Shoulders, depending on their width, are either our best friends or our worst nightmare. They mean the difference between safe transit, terror and rage, or potenial premature death. We hear the concerns of others that we adults are subjecting our kids to potential life-threatening situations, but what are the alternatives? Stay at home, put the kids in front of the tele, drive them between school and park and shopping centre, teach them to be passive, riskless, conformist and more than likely overweight?

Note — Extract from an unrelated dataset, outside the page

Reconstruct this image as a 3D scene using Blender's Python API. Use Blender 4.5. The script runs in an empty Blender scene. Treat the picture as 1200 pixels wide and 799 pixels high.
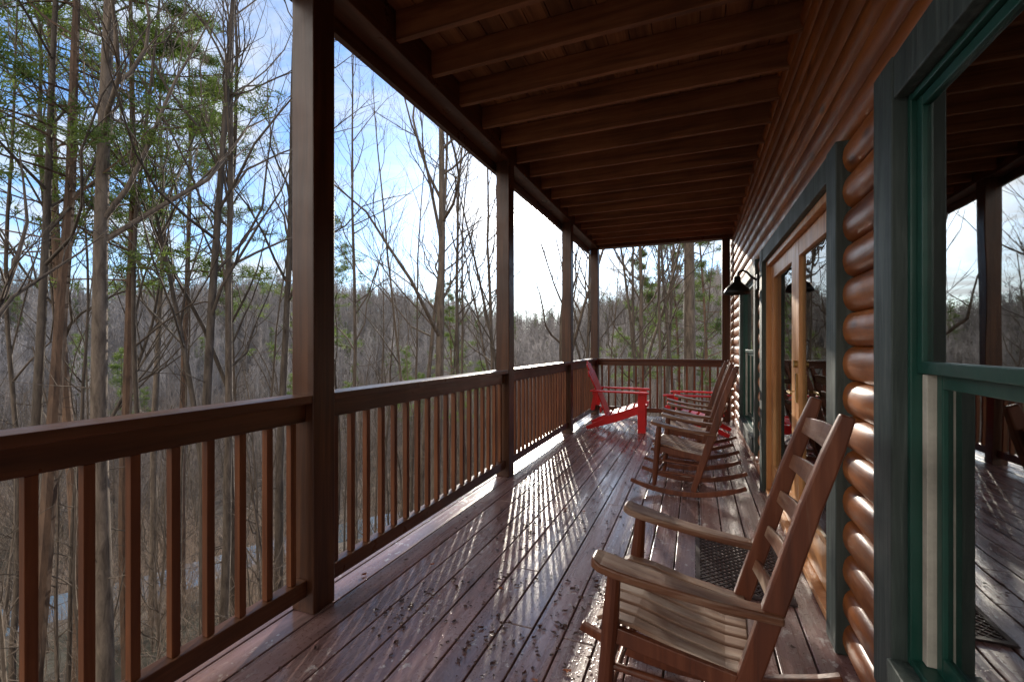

Despite the risks, we believe if we don’t try to pioneer truly sustainable travel opportunities in an unfolding era of climate change, energy descent, bodily ill-health and environmental crises then those who have the authority to make the changes won’t see there is a need. In other words if we don’t try to create the bike utopia we wish to see in Australia by at least living a little of its reality, then it will never actually occur. This is our dangerous performance. Some parts of Australia are now more bike friendly and much safer because bicycle lobbyists (those who have repeatedly banged on the doors of power) and cyclists (by their physical and constant presence) have demanded the change. Many cyclists have also died during this transition of culture from industrial damage to material accountability (appropriate technology).

So come, if you’re able, be careful and vigilant on our roads and highways, and join a critical mass of two-wheeled friends for change. Bicycling is a joyous thing, and there’s nothing quite like bike travel with family and friends.